Snyder, who attended the 2012 national convention, will be at two Michigan Republican Party events in Cleveland outside of the official agenda on Thursday, the final day.

He has not endorsed presumptive nominee Donald Trump. Schuette did not mention Trump during his speech, but he said last month that he supports Trump because "I'm not going to toss the keys to (Democrat) Hillary Clinton — no way."

Schuette — a former congressman, state agriculture director, state senator and appeals court judge — asked delegates to stand with law enforcers but also parents "whose one desire is that their children can go to school safely and learn to read and find the path to the shining city on a hill."

Democratic U.S. Rep. Dan Kildee of Flint, a possible 2018 gubernatorial candidate, said Schuette, in speaking at the convention podium, "is endorsing all that Donald Trump's Republican Party now stands for.
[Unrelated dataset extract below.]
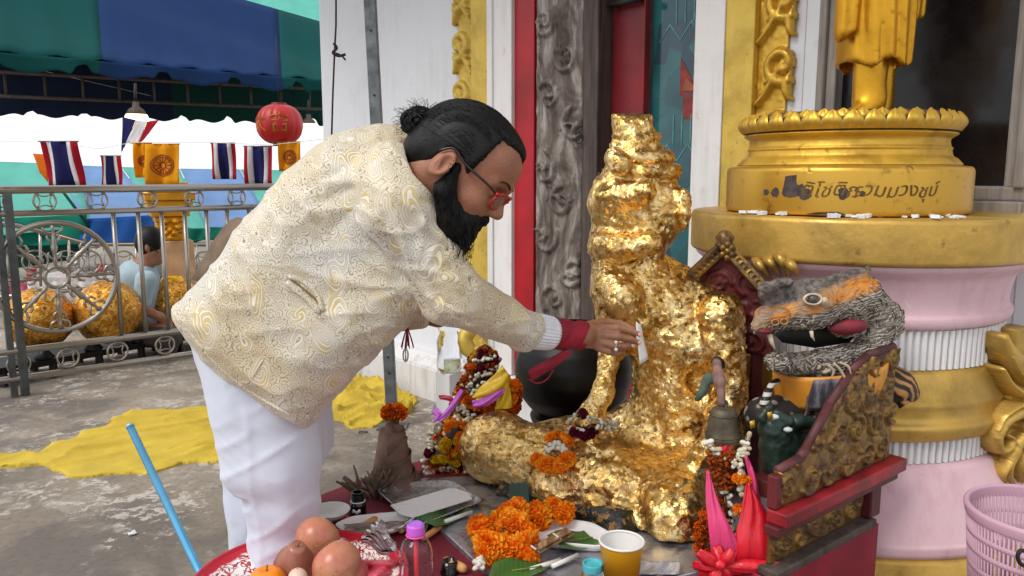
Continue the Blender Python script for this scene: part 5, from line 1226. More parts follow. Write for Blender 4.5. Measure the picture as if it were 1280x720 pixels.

How Bill Schuette can look himself in the mirror and defend such divisiveness and hate baffles me."

Schuette opened his Flint probe in January after initially declining to investigate. He has said he reversed course after receiving more information from media reports.

He spoke Monday before leaders approved convention rules on voice votes and rejected demands for a state-by-state roll call vote over objections from angry dissidents, some of whom claim that the new rules give too much clout to the GOP hierarchy.

Michigan was not among the small number of states where a majority of delegates submitted petitions for the roll call vote.

"It's important to have a vote on those rules so that people can be heard — so the delegates who understand what happened, who don't support what happened, can have their voice be heard," said Wendy Day, a Michigan delegate for Texas Sen. Ted Cruz. "That's all we were asking for. It wouldn't have taken a lot of time or effort. They could have given it to us. But they chose not to, and that's a shame."